The $27-billion (22 billion pound) plus deal to create Europe's biggest stock market was struck before Britain voted to leave the European Union. It is now entering a critical phase, with European antitrust officials due to decide by April 3 whether to approve the deal.

Brexit has prompted German politicians to demand that the merged company's headquarters move to Frankfurt, setting the scene for a clash with Britain as it seeks to safeguard London's standing as Europe's financial capital.

On Wednesday, Chief Executive Carsten Kengeter will attend a reception hosted by Deutsche Boerse for local lawmakers in Wiesbaden, the capital of Hesse, people familiar with the matter said.
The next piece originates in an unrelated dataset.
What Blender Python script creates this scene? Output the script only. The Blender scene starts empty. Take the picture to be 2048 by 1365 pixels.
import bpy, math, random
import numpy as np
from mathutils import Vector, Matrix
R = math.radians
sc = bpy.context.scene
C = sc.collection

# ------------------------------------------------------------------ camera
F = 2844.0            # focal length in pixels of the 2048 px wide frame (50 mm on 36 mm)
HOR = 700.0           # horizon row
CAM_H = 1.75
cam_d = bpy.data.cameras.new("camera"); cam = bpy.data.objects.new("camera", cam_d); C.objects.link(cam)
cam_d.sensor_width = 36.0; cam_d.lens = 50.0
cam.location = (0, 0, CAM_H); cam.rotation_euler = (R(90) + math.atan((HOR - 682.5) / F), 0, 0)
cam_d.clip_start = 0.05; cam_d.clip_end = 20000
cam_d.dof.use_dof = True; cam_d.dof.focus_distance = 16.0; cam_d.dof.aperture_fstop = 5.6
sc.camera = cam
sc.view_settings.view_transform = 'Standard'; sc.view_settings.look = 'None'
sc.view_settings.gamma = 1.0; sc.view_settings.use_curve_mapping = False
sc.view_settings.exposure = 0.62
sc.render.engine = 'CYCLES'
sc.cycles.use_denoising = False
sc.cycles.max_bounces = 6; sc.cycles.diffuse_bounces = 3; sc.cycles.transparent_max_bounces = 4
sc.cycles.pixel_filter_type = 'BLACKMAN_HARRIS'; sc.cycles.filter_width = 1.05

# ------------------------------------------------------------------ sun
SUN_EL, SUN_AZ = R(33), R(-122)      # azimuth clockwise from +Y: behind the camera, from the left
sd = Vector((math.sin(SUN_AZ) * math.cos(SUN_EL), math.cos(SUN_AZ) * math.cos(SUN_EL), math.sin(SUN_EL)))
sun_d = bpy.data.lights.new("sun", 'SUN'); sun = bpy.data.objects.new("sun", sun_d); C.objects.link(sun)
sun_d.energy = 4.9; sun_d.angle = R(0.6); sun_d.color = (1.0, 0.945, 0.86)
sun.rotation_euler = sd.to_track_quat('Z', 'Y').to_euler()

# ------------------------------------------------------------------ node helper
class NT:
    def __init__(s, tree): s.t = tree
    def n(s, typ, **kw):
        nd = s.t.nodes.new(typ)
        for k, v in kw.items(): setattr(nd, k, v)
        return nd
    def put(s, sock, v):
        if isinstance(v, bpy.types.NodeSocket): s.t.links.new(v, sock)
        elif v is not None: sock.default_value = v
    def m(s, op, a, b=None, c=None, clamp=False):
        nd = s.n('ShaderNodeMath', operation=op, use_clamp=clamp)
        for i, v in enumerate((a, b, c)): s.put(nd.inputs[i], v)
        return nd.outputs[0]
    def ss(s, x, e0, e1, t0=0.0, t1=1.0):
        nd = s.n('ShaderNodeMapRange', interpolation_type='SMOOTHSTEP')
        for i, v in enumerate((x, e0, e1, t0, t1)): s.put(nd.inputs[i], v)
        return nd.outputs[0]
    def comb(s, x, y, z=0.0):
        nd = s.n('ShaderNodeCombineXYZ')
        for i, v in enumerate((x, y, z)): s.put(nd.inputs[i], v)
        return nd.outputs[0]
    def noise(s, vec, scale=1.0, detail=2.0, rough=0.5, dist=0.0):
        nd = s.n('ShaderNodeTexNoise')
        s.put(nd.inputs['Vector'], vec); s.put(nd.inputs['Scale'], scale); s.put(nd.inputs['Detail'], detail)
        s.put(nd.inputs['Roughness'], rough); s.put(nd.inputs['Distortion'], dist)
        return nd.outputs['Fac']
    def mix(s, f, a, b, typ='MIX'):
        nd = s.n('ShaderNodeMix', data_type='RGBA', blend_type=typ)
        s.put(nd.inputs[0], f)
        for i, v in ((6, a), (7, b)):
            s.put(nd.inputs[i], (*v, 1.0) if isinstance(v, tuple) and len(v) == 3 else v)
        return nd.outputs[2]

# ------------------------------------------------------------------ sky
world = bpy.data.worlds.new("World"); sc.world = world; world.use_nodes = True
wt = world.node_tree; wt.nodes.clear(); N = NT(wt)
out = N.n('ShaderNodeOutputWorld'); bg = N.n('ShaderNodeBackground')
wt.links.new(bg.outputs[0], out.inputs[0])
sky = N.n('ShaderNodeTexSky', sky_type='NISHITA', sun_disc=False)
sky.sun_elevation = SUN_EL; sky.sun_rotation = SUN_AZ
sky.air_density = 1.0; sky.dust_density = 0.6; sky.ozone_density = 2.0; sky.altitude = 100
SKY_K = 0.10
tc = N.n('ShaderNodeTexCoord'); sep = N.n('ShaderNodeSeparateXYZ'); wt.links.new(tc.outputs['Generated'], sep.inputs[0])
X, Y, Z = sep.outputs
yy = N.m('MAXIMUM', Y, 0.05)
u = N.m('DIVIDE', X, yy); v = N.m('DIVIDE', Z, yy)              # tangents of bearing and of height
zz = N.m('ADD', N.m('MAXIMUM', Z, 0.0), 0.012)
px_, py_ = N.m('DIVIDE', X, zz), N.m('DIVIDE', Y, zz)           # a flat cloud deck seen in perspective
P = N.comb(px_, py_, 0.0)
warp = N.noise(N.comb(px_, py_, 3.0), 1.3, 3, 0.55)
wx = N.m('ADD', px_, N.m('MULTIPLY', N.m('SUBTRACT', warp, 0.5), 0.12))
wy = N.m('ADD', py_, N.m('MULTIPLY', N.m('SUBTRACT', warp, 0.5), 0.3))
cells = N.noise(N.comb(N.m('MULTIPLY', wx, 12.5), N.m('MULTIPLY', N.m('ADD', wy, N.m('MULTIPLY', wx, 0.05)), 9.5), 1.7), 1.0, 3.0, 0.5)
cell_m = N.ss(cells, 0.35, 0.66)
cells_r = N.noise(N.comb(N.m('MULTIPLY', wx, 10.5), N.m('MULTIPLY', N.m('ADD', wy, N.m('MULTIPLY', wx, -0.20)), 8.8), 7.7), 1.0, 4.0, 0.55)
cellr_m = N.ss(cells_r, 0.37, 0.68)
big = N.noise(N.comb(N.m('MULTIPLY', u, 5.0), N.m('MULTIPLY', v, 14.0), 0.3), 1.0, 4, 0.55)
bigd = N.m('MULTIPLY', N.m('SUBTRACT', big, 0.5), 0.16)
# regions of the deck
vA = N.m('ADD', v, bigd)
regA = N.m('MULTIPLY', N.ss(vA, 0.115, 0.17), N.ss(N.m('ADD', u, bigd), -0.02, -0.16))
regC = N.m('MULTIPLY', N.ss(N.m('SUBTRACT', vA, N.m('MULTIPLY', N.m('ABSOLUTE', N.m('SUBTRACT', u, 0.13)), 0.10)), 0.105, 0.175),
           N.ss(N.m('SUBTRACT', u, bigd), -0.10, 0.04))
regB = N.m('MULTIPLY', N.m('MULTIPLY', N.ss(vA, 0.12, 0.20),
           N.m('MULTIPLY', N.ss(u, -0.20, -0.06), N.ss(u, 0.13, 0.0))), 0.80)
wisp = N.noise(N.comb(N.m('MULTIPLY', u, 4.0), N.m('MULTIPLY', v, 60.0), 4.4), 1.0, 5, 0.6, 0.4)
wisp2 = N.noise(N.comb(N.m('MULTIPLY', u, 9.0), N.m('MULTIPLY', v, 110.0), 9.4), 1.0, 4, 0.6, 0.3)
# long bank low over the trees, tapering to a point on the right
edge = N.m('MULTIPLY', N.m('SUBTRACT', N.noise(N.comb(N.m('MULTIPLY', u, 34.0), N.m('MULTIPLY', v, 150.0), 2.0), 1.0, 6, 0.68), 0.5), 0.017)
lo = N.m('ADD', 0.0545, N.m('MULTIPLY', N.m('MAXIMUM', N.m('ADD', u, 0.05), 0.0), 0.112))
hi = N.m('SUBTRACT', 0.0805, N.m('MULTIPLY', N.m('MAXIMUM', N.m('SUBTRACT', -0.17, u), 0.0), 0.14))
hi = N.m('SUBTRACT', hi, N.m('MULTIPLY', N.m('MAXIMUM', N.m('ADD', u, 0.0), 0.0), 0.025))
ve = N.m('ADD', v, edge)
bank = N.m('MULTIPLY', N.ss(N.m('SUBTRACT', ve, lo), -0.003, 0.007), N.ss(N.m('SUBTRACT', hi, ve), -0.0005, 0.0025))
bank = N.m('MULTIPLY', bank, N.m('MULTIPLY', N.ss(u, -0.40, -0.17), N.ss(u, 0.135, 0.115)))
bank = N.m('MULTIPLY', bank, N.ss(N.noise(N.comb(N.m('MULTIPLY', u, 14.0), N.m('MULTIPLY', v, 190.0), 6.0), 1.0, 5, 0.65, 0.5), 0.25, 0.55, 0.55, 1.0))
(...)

Hesse is home to Frankfurt, where Deutsche Boerse is based.

He is expected to face a grilling as politicians reiterated calls by Hesse's finance minister that the headquarters move to Frankfurt.

"I think the idea of having the holding company in London is out of the question and, in this regard, I share the view of (German financial regulator) Bafin," said Michael Boddenberg, a member of Chancellor Angela Merkel's Christian Democrat party in the regional parliament.

Under the merger deal, Kengeter is due to head the group, while the main holding company and its board will be based in London.

LSE Chief Executive Xavier Rolet recently insisted that "the deal is set".

But Britain's split from the 28-member bloc will isolate London and that has turned the tables in favour of Frankfurt, the financial capital of Europe's biggest economy.

Tobias Eckert, a lawmaker with the Social Democrats, said he hoped Kengeter would talk about switching to Frankfurt.

"If you hold an event like this with Hesse's politicians and at a time like this, then it can't be just about a nice meal and chatting about the weather ... he has to say something of substance," Eckert said. Deutsche Boerse declined to comment.

Kengeter is also under scrutiny after German police and prosecutors, investigating possible insider trading by the executive, searched his office and apartment.

A switch to Frankfurt would face resistance in London. This week a small group of British parliamentarians urged the government to block such a shift.

Bill Cash, a eurosceptic Conservative lawmaker, said keeping LSE's headquarters in London was a matter of national interest and that the British government must protect the "crown jewels".

Simon Kirby, the minister responsible for the City of London, played down the prospect of such a move.

The location of the merged group has symbolic and operational significance, with regulators keen for oversight of its derivatives processing business.

LCH Clearnet, which is majority owned by the London Stock Exchange, clears more than half of all interest rate swaps traded around the world, many of which are in euros.

LCH Clearnet has already offered to sell its French clearing business. LSE and Deutsche Boerse are also planning further concessions to satisfy the EU antitrust authorities, two sources familiar with the matter have said.